Avrupa’nın yolsuzluğa belki en fazla bulaşmış partisinin yönetimindeki Madrid merkez hükümeti referandumu engellemek için yasaları gerekçe gösteriyor; yargıçları, savcıları ve polisi kullanıyor. Katalan Hükümeti (yolsuzluk olaylarına karışmış bir partinin önderliğindeki) ciddi lojistik eksikliklere rağmen referandumu gerçekleştirmek için İspanyol hükümetinin beceriksizliği ve Katalan halkının desteğinden yararlanıyor.

Aslında örgütlü ve barışçıl bir yurttaşlık etkinliği olanaklıyken, buna karşı konularak 1 Ekim gününe gelindi. Seçim yapılacak okulların kapatılmaya çalışılacağının bilincinde olan binlerce insan referandumun gerçekleşmesi için bir hafta boyunca binin üzerinde okulu işgal ederek kamp kurdu.

YARALILARDAN BİRİ GÖZÜNÜ KAYBEDEBİLİR

Polis ve sivil muhafızlar, birçok merkezde (Madrid, Barselona, özellikle Katalanca konuşulan diğer özerk bölgeler olan Balear Adaları ve Valencia) seçim sandıkları ve oy pusulalarına el koydu.
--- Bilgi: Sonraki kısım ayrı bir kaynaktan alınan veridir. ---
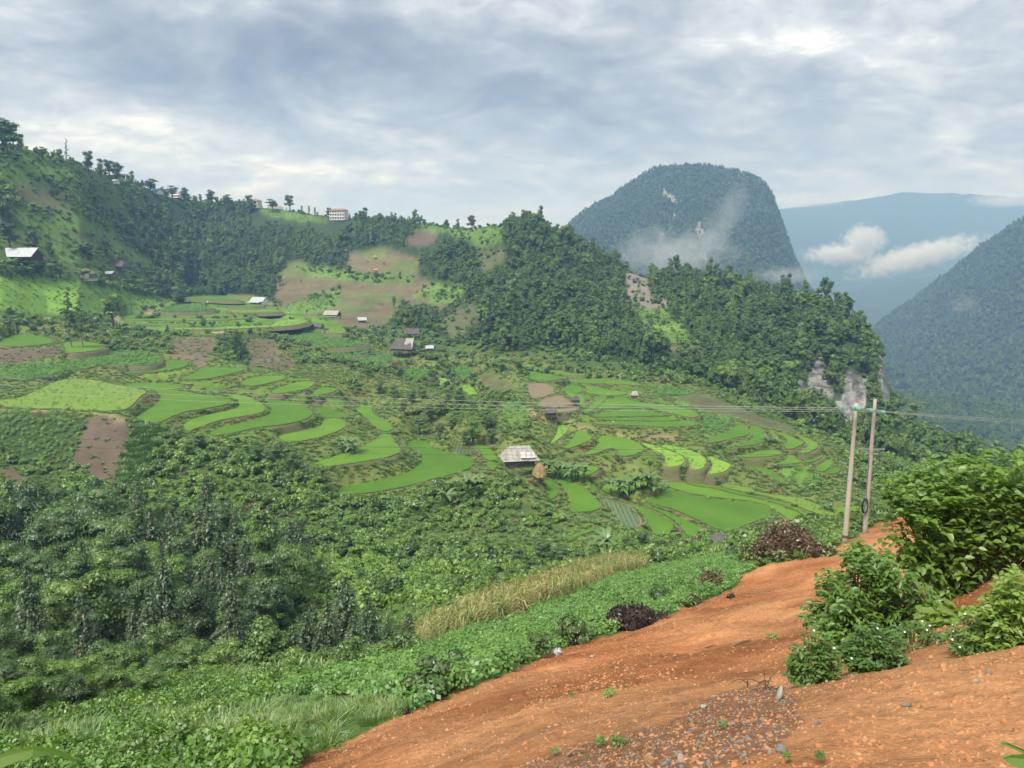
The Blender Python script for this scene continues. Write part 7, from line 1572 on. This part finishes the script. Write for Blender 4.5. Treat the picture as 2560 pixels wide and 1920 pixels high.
def shrub(name, px, base_row, D, W_, H_, dep, nb, lpb, leaf, wid, mat, label, seed, cat='shrub', droop=0.5, flowers=0, upright=0.0, stems=True, lobes=None, ydep=None):
    g = np.random.RandomState(seed); p0 = at(px, base_row, D); z0 = float(ground(np.array(p0.x), np.array(p0.y))); t = empty(name, (p0.x, p0.y, z0), label=label, cat=cat)
    C = []; T = []; Nn = []; L = []; st = MB(); tips = []
    for i in range(nb):
        if lobes: lx, lz, lr = lobes[g.randint(len(lobes))]; d = unit(g.normal(size=3)); e = np.array([lx + d[0] * lr, g.uniform(-1, 1) * dep, lz + d[2] * lr * 0.85]); 
        else:
            d = unit(g.normal(size=3)); d[2] = abs(d[2]); f = g.uniform(0.55, 1.0) ; e = d * f * np.array([W_, dep, H_]); e[2] = max(e[2], 0.06 * H_)
        e[2] = max(e[2], 0.05); r0 = np.array([e[0] * 0.25, e[1] * 0.25, 0.0]) if not upright else np.array([e[0] * (1 - 0.3 * upright), e[1] * (1 - 0.3 * upright), 0]); mid = (r0 + e) / 2 + np.array([0, 0, 0.12 * H_])
        if stems and i % 3 == 0: st.tube([tuple(r0), tuple(mid), tuple(e)], [0.012, 0.008, 0.003], 4)
        dirv = unit(e - mid + g.normal(0, 0.15, 3)); Lb = leaf * lpb * 0.34; side = unit(np.cross(dirv, np.array([0, 0, 1.0])) + 1e-3)
        for q in range(lpb):
            u = (q + 0.5) / lpb; c = e + dirv * (u - 0.6) * Lb - np.array([0, 0, 0.25 * Lb * u * u * droop]); sg = 1 if q % 2 else -1
            tt = dirv * 0.55 + side * sg * 0.85 + np.array([0, 0, -droop * 0.7 + 0.1]) + g.normal(0, 0.22, 3)
            C.append(c); T.append(tt); Nn.append(np.array([0, -0.25, 1.0]) + g.normal(0, 0.33, 3)); L.append(leaf * g.uniform(0.65, 1.2) * (0.75 + 0.5 * u))
        tips.append(e + dirv * 0.5 * Lb)
    C = np.array(C); T = np.array(T); Nn = np.array(Nn); L = np.array(L); v, q4, t3 = ovate(C, T, Nn, L, L * wid)
    me = make_mesh('leaves', v, [q4, t3], mat); o = link(bpy.data.objects.new('foliage', me)); o.parent = t; o['kind'] = 'stuff'
    if stems: o = st.build('stems', STEM, t); o['kind'] = 'stuff'
    for i in range(flowers):
        e = tips[g.randint(len(tips))] + np.array([g.normal(0, 0.05), -0.03, 0.06]); b = MB(); k = 6; b.put([(0, 0, 0)] + [(0.011 * math.cos(6.283 * j / k), 0.011 * math.sin(6.283 * j / k), 0.004) for j in range(k)], [(0, 1 + j, 1 + (j + 1) % k) for j in range(k)]); fo = b.build('flower', PETAL, t); fo.location = tuple(e); fo.rotation_euler = (0.8, g.uniform(-.5, .5), 0)
    return t
k = 11.5 / FPX
LB = [((x - 2380) * k, (1560 - y) * k, r * k) for x, y, r in ((2480, 1262, 85), (2360, 1255, 70), (2560, 1250, 85), (2420, 1320, 100), (2540, 1330, 100), (2330, 1330, 70), (2300, 1420, 80), (2410, 1400, 80), (2530, 1380, 60), (2260, 1300, 50), (2640, 1300, 120), (2700, 1380, 120), (2320, 1490, 40))]
shrub('vine_covered_shrub', 2380, 1560, 11.5, 1.5, 2.0, 0.55, 1500, 7, 0.115, 0.62, L_VINE, 'largest bright shrub overgrown with creepers at the picture edge', 501, lobes=LB)
k = 10.5 / FPX
LB = [((x - 2150) * k, (1590 - y) * k, r * k) for x, y, r in ((2150, 1430, 70), (2220, 1420, 80), (2110, 1480, 60), (2180, 1500, 80), (2250, 1500, 80), (2090, 1420, 40), (2290, 1470, 60), (2060, 1500, 30), (2150, 1330, 30), (2200, 1350, 35))]
shrub('drooping_shrub', 2150, 1590, 10.5, 1.0, 1.3, 0.45, 900, 8, 0.105, 0.42, L_SHRUB, 'shrub with drooping dark leaves reaching over the red slope', 502, droop=0.9, lobes=LB, flowers=5)
shrub('weed_clump', 2030, 1742, 6.5, 0.25, 0.50, 0.22, 230, 7, 0.045, 0.5, L_WEED, 'leafy weed clump beside the upright pale rock', 503, cat='weed', flowers=7, upright=0.8)
shrub('weed_clump', 2180, 1722, 6.8, 0.32, 0.46, 0.25, 280, 7, 0.050, 0.55, L_WEED, 'broader leafy weed clump on the bare red bank', 504, cat='weed', flowers=4, upright=0.8)
shrub('weed_clump', 2300, 1650, 7.6, 0.40, 0.26, 0.3, 150, 6, 0.045, 0.45, L_WEED, 'thin straggling weeds between the clump and the tall weeds', 505, cat='weed', flowers=6, upright=0.9)
shrub('tall_weed', 2520, 1650, 6.3, 0.34, 0.66, 0.3, 380, 8, 0.060, 0.52, L_VINE, 'tall leafy weeds at the picture edge below the big shrub', 506, cat='weed', flowers=8, upright=0.9)
shrub('tall_weed', 2430, 1665, 6.4, 0.25, 0.30, 0.25, 130, 6, 0.045, 0.5, L_WEED, 'low front of the tall weeds at the picture edge', 507, cat='weed', flowers=4, upright=0.9)
shrub('broad_leaf_vine', 2390, 1500, 9.6, 0.5, 0.22, 0.2, 40, 4, 0.16, 0.75, L_VINE, 'creeper with big pale leaves on the bank under the shrubs', 508, cat='creeper', stems=False)
for i, (px, py, w, lab) in enumerate(((1527, 1734, 20, 'yellow-green weed alone in the middle of the red slope'), (1430, 1740, 8, 'tiny sprout to the left of the lone weed'), (1560, 1715, 6, 'tiny sprout above the lone weed'), (1545, 1855, 22, 'green seedling with narrow leaves on the rubble'), (1500, 1860, 18, 'small pale weed beside the narrow-leaved seedling'), (1930, 1590, 16, 'yellowish creeping weed on the slope above the weed clumps'), (1385, 1885, 12, 'dark upright weed at the low end of the rubble'), (1960, 1905, 14, 'small weed at the bottom rim of the red bank'), (2050, 1905, 18, 'low herb at the bottom rim of the red bank'), (1805, 1820, 14, 'grassy sprout in the upper rubble'), (2320, 1560, 22, 'pale spreading herb under the drooping shrub'))):
    q = hit(px, py + w * 0.4)
    if q is None: continue
    s = w * q.y / FPX; shrub('small_weed', px, py + w * 0.4, q.y, s, s * 0.8, s, 14, 4, s * 0.6, 0.5, L_VINE if i in (0, 5) else L_WEED, lab, 520 + i, cat='weed', stems=False)
# grass blades hanging into the lower corners, close to the lens
def blade(pts, w, mat, label, name='grass_blade'):
    P = [at(*p) for p in pts]; V = []; n = len(P)
    for i, p in enumerate(P):
        d = (P[min(i + 1, n - 1)] - P[max(i - 1, 0)]).normalized(); s = d.cross(Vector((0, -1, 0.3))).normalized(); ww = w * (1 - (i / (n - 1)) ** 2) + 0.0006; V += [tuple(p - s * ww), tuple(p + Vector((0, 0.004, 0.002))), tuple(p + s * ww)]
    F = []
    for i in range(n - 1): F += [(3 * i, 3 * i + 1, 3 * i + 4, 3 * i + 3), (3 * i + 1, 3 * i + 2, 3 * i + 5, 3 * i + 4)]
    return add(name, V, F, mat, label=label, cat='grass')
blade([(-330, 2090, 0.95), (-160, 1990, 1.0), (-60, 1930, 1.03), (20, 1895, 1.06), (80, 1880, 1.08), (130, 1878, 1.1), (170, 1892, 1.12), (186, 1906, 1.13)], 0.011, L_VINE, 'blurred pale grass blade arching into the lower corner')
blade([(2700, 2000, 1.2), (2620, 1930, 1.2), (2560, 1880, 1.2), (2520, 1862, 1.2), (2505, 1860, 1.2)], 0.004, L_GRASS, 'thin grass stalk entering beside the broad leaf')
blade([(2700, 1960, 1.1), (2620, 1925, 1.1), (2570, 1905, 1.1), (2530, 1900, 1.1), (2508, 1896, 1.1)], 0.016, L_VINE, 'broad green leaf in the lower corner under the red bank', name='broad_leaf')
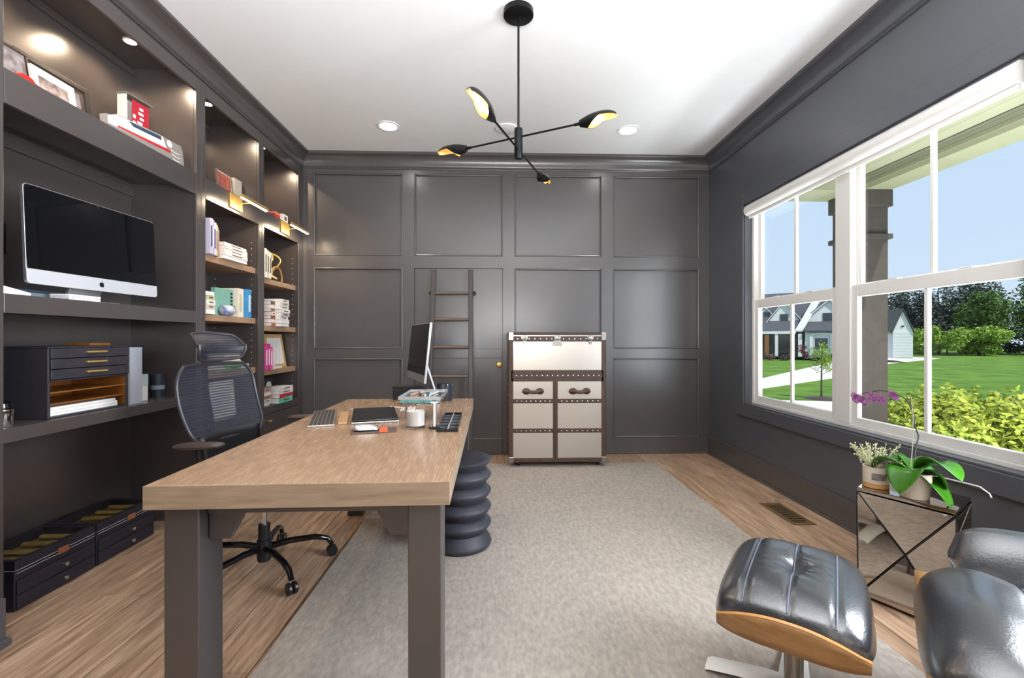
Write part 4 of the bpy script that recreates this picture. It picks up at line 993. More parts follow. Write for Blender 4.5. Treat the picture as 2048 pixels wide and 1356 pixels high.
# watch boxes under the counter
def watchbox(y0, y1, label):
    c = Vector((-2.21, (y0 + y1) / 2, 0)); t = thing('watch_box', label, 'watch box', c, 0, 'watch boxes under the counter'); hy = (y1 - y0) / 2; hx = .13; gx = hx
    box('body', -hx, hx - .004, -hy, hy, .001, .170, watchb, t, bevel=.003)
    for k in range(2):
        z0 = .006 + k * .066; d = box('drawer', hx - .004, hx + .003, -hy + .006, hy - .006, z0, z0 + .062, watchb, t, bevel=.002)
        b = MB(); b.lathe([(.004, 0), (.004, .008), (.010, .012), (.009, .018), (0, .02)], 14, M=Matrix.Translation((hx + .003, .02, z0 + .033)) @ Matrix.Rotation(R(90), 4, 'Y')); b.build('knob', chrome, d, smooth=True)
    b = MB(); lw_ = .024
    for q in ((-hx, hx, -hy, -hy + lw_), (-hx, hx, hy - lw_, hy), (-hx, -hx + lw_, -hy + lw_, hy - lw_), (hx - lw_, hx, -hy + lw_, hy - lw_)): b.box(*q, .172, .220)
    ld_ = b.build('lid', watchb, t, bevel=.003)
    b = MB(); b.tube([(hx + .0008, -hy + .004, .178), (hx + .0008, hy - .004, .178)], .0011, 5); b.tube([(hx + .0008, -hy + .004, .165), (hx + .0008, hy - .004, .165)], .0011, 5); b.tube([(-hx, -hy - .0008, .178), (hx, -hy - .0008, .178)], .0011, 5); b.build('stitching', stitch, ld_)
    box('glass', -hx + lw_, hx - lw_, -hy + lw_, hy - lw_, .214, .217, pane, ld_)
    box('lining', -hx + lw_, hx - lw_, -hy + lw_, hy - lw_, .1705, .176, velvet, t)
    for k in range(4):
        yy = -hy + lw_ + (2 * hy - 2 * lw_) * (k + .5) / 4
        b = MB(); b.tube([(-.075, yy, .190), (.075, yy, .190)], .016, 12, flat=.7); b.build('cushion', velvet, t, smooth=True)
    b = MB(); b.box(hx + .001, hx + .007, -.006, .045, .160, .190); b.box(hx + .006, hx + .010, .006, .033, .164, .178); b.build('clasp', mat('rose_gold', srgb(206, 150, 116), .3, .9) if 'rose_gold' not in MATS else MATS['rose_gold'], t, bevel=.002)
watchbox(2.005, 2.393, 'glass-lidded black watch box on the floor, nearer the camera')
watchbox(2.403, 2.79, 'glass-lidded black watch box on the floor, half hidden by the desk corner')

# ---------------------------------------------------------------- things on the shelves
ZS = 2.2585
def frame(name, label, x, yc, hw_, h, tilt, m, matm, pic, loc_z, rz=0, bw=.02, mw=.03):
    t = thing(name, label, 'photo frame', (x, yc, loc_z), rz)
    M = Matrix.Rotation(-tilt, 4, 'Y'); b = MB()
    for q in ((-hw_, hw_, 0, bw), (-hw_, hw_, h - bw, h), (-hw_, -hw_ + bw, bw, h - bw), (hw_ - bw, hw_, bw, h - bw)): b.box(-.016, 0, *q, M)
    b.build('frame', m, t, bevel=.002)
    b = MB(); b.box(-.013, -.006, -hw_ + bw, hw_ - bw, bw, h - bw, M); b.build('mat_board', matm, t)
    b = MB(); b.box(-.006, -.005, -hw_ + bw + mw, hw_ - bw - mw, bw + mw, h - bw - mw, M); b.build('photo', pic, t)
    return t
pic1 = mat('photo_a', srgb(70, 62, 66), .35, col2=srgb(176, 168, 170), vscale=16); pic2 = mat('photo_b', srgb(96, 72, 66), .35, col2=srgb(216, 190, 178), vscale=22); pic3 = mat('photo_c', srgb(50, 60, 90), .35, col2=srgb(220, 110, 60), vscale=30)
frame('photo_frame', 'dark-framed photo leaning at the far left of the top shelf', -2.13, 2.06, .085, .235, R(10), cmat(60, 44, 40), cmat(150, 132, 128), pic1, ZS, mw=.004, bw=.012)
frame('photo_frame', 'photo with a wide white mat on the top shelf', -2.09, 2.21, .105, .175, R(9), paper, paper, pic2, ZS, bw=.012, mw=.022)
frame('photo_frame', 'large black frame leaning behind the white-matted photo', -2.19, 2.33, .19, .275, R(8), cmat(44, 36, 34), cmat(70, 56, 50), pic1, ZS, bw=.026, mw=.03)
rv = thing('red_car_model', 'small red toy car at the left end of the top shelf', 'toy car', (-2.02, 1.98, ZS))
MB().prism([(-.06, .008), (.06, .008), (.062, .022), (.03, .028), (.015, .042), (-.025, .042), (-.045, .028), (-.06, .026)], 'x', -.022, .022).build('body', cmat(190, 40, 34, .25), rv, bevel=.004)
for yy in (-.036, .036):
    for xx in (-.023, .017):
        MB().lathe([(0, 0), (.010, 0), (.010, .006), (0, .006)], 14, M=Matrix.Translation((xx, yy, .0105)) @ Matrix.Rotation(R(90), 4, 'Y')).build('wheel', blackpl, rv)
# clear display case with a red and white card
ac = thing('display_case', 'clear block case with a red and white card on the top shelf', 'display case', (-2.15, 2.735, ZS), R(-6))
box('case', -.03, .03, -.085, .085, 0, .335, pane, ac); box('card', -.012, -.006, -.06, .06, .015, .315, paper, ac)
box('side_card', -.028, .028, -.084, -.080, .004, .331, paper, ac); box('top_edge', -.031, .031, -.086, .086, .335, .340, cmat(150, 140, 128, .2), ac)
box('red_panel', .0305, .0312, -.052, .060, .03, .315, cmat(188, 34, 54), ac); b = MB()
r5 = random.Random(4)
for k in range(9):
    zz = .05 + k * .028; yy = .004 + r5.uniform(-.008, .008); b.box(.0313, .0318, yy - .012 - .008 * (k % 2), yy + .014, zz, zz + .015)
for k in range(5): b.box(.0313, .0318, -.045, -.028, .06 + k * .038, .082 + k * .038)
b.build('white_figure', paper, ac)
# leaning cassette-style case / wide record-shaped sign
rs = thing('tape_sign', 'long striped case with navy, white and red bands leaning on the top shelf edge', 'sign', (-2.0, 2.67, ZS), R(1))
M = Matrix.Rotation(R(-6), 4, 'Y')
def rs_poly(pts, x0, x1, nm, m):
    b = MB(); b.hull([M @ Vector((x0, p, q)) for p, q in pts], [M @ Vector((x1, p, q)) for p, q in pts]); return b.build(nm, m, rs)
rs_poly([(-.31, 0), (.275, 0), (.275, .125), (.262, .150), (.10, .142), (-.235, .108), (-.25, .095), (-.31, .075)], -.03, 0, 'board', cmat(150, 142, 136))
rs_poly([(-.30, .030), (.13, .062), (.10, .138), (-.235, .104), (-.30, .070)], .0005, .0015, 'white_field', paper)
rs_poly([(-.13, .090), (.085, .110), (.085, .134), (-.16, .108)], .0017, .0024, 'navy_band', cmat(50, 72, 92))
rs_poly([(-.24, .036), (.155, .062), (.155, .080), (-.24, .046)], .0017, .0026, 'red_band', cmat(206, 34, 40))
b = MB(); b.lathe([(.022, 0), (.022, .002), (.012, .003), (.010, 0)], 20, M=M @ Matrix.Translation((.0005, .155, .118)) @ Matrix.Rotation(R(90), 4, 'Y')); b.build('white_ring', paper, rs)
for k in range(3):
    b = MB(); b.tube([M @ Vector((.002, .16 + .03 * k * .2, .085 - .025 * k)), M @ Vector((.002, .20, .080 - .025 * k)), M @ Vector((.002, .235, .083 - .024 * k))], .003, 5); b.build('white_stroke', paper, rs)
# middle bay top
frame('photo_frame', 'colourful photo standing on the top shelf above the first picture light', -2.08, 3.52, .095, .20, R(6), cmat(120, 104, 92), paper, pic3, ZS, bw=.006, mw=.006)
t, hx, hy, h = simple_box('pale_card', 'pale standing card beside the colourful photo', 'card', -2.10, -2.085, 3.63, 3.73, ZS, ZS + .20, paper); box('front', -hx, hx, -hy, hy, 0, h, cmat(190, 176, 162), t); box('fold', -hx - .03, -hx, -hy, -hy + .004, 0, h, cmat(170, 156, 142), t)
t, hx, hy, h = simple_box('red_box', 'small red box on the top shelf of the corner bay', 'box', -2.06, -1.99, 4.08, 4.18, ZS, ZS + .065, paper); box('body', -hx, hx, -hy, hy, 0, h * .7, cmat(176, 50, 48), t, bevel=.002); box('lid', -hx, hx, -hy, hy, h * .7 + .0003, h, cmat(206, 120, 110), t, bevel=.002)
t, hx, hy, h = simple_box('white_book', 'white book standing on the top shelf of the corner bay', 'book', -2.05, -1.99, 4.24, 4.33, ZS, ZS + .085, paper); box('cover', -hx, hx, -hy, hy, 0, h, cmat(222, 216, 206), t, bevel=.002); box('label', hx, hx + .001, -hy + .02, hy - .03, .03, h - .02, cmat(80, 84, 96), t)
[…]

Katalan polisi ise bu emre uymadı; yüzlerce insan bu polislerin etrafını çevirip durumu protesto etti. Bu protestolardan bazılarında polisin şiddet kullanması sonucu 800’ün üzerinde insan yaralandı. Yaralılardan biri polisin sıktığı plastik mermiden gözünü kaybetme tehlikesiyle karşı karşıya; 2 kişi de ağır yaralı. Emniyet ise 11 polisin yaralı olduğunu bildirdi.

HALK BÜYÜK SABIR VE DİRENİŞ GÖSTERDİ

Polis müdahalesine ve lojistik sorun ve iletişim güçlüklerine rağmen halk, oy kullanabilmek için barışçıl bir şekilde direndi ve uzun kuyruklarda sabırla bekledi. Yaşlılar, çocuklu aileler, gençler...Durumun resmi olarak nasıl sonuçlanacağını kestirmek ya da bir tahminde bulunmak zor; ancak sonuç ne olursa olsun, kullanılan oylar geçerli olsun olmasın, yasa dışı olsun olmasın, Madrid ve Katalan hükümetlerinin politik değerlendirmelerinden bağımsız olarak Katalan halkının büyük bir kısmının referandumda kendini ifade etmek istediği netlik kazanmış, halk bunun için provokasyonlara meydan vermeden barışçıl bir şekilde örgütlenebileceğini ispatlamıştır.

BUNDAN SONRA NE OLACAK?

Madrid merkezi hükümeti, televizyonlar birçok merkezde normal bir şekilde oy kullanan insanların görüntülerini vermesine rağmen 1 Ekim saat 14.30’da referandumun gerçekleşmediği açıklaması yaptı. Gün sonunda da bu oyların geçerli olmadığını ve yasadışı olduğunu... Katalan hükümeti ise bu referandumu kayıtlarına bir zafer olarak not düşmeye çalışacak.

Bundan sonra ne olacak?

Madrid hükümeti Katalan liderleri yasalarla tehdit ediyor. Barışçıl bir şekilde oy kullanmak isteyen yurttaşlara herkesin gözü önünde kullanılan şiddet hükümetin aleyhine bir durumdur. (Muhafazakar Halk Partisi’nin lideri) Başbakan Mariano Rajoy gelecek sürece liderlik etme kapasitesinde olmadığını göstermiştir:

MUHALEFET ALTERNATİF SUNAMADI, KUTUPLAŞMA BÜYÜYOR

Yine parlamentodaki muhalefetin de bir alternatif sunma yeteneğine sahip olmadığı görülüyor. Rajoy,  Katalan hükümeti ve Katalan liderlerin kendilerini “yasa dışı bir konuma” düşürdüklerini ileri sürüp onları muhatap görmediğini ileri sürüyor. Bu koşullarda bir diyalog oluşturmak zor görünüyor.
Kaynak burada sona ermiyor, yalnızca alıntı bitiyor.